Australian Life Peers
Some Australians have been made life peers or peeresses of the United Kingdom. They include:
- Richard Casey (1890–1976) resigned from the Parliament in 1960 in order to accept a life peerage. He became "Baron Casey, of Berwick in the State of Victoria and the Commonwealth of Australia, and of the City of Westminster", and he took his seat in the House of Lords.

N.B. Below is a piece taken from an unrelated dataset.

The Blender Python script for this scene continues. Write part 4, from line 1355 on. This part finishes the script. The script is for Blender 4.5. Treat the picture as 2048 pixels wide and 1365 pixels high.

In 1965 he was made Governor-General of Australia.
- Sir Howard Florey (1898–1968) was made a life peer in 1965 as "Baron Florey, of Adelaide in the State of South Australia and Commonwealth of Australia and of Marston in the County of Oxford". Both Florey and the discoverer of penicillin, Sir Alexander Fleming, were knighted in 1944. Florey's peerage recognised the monumental work he did in making penicillin available in sufficient quantities to save millions of lives in World War II.
- Robert Hall (1901–1988), Australian-born economic adviser to the UK government (1953–61) and a member of Britain's Economic Planning Board (1947–61), was made a life peer in 1969. He took the name "Baron Roberthall, of Silverspear in the State of Queensland and Commonwealth of Australia and of Trenance in the County of Cornwall".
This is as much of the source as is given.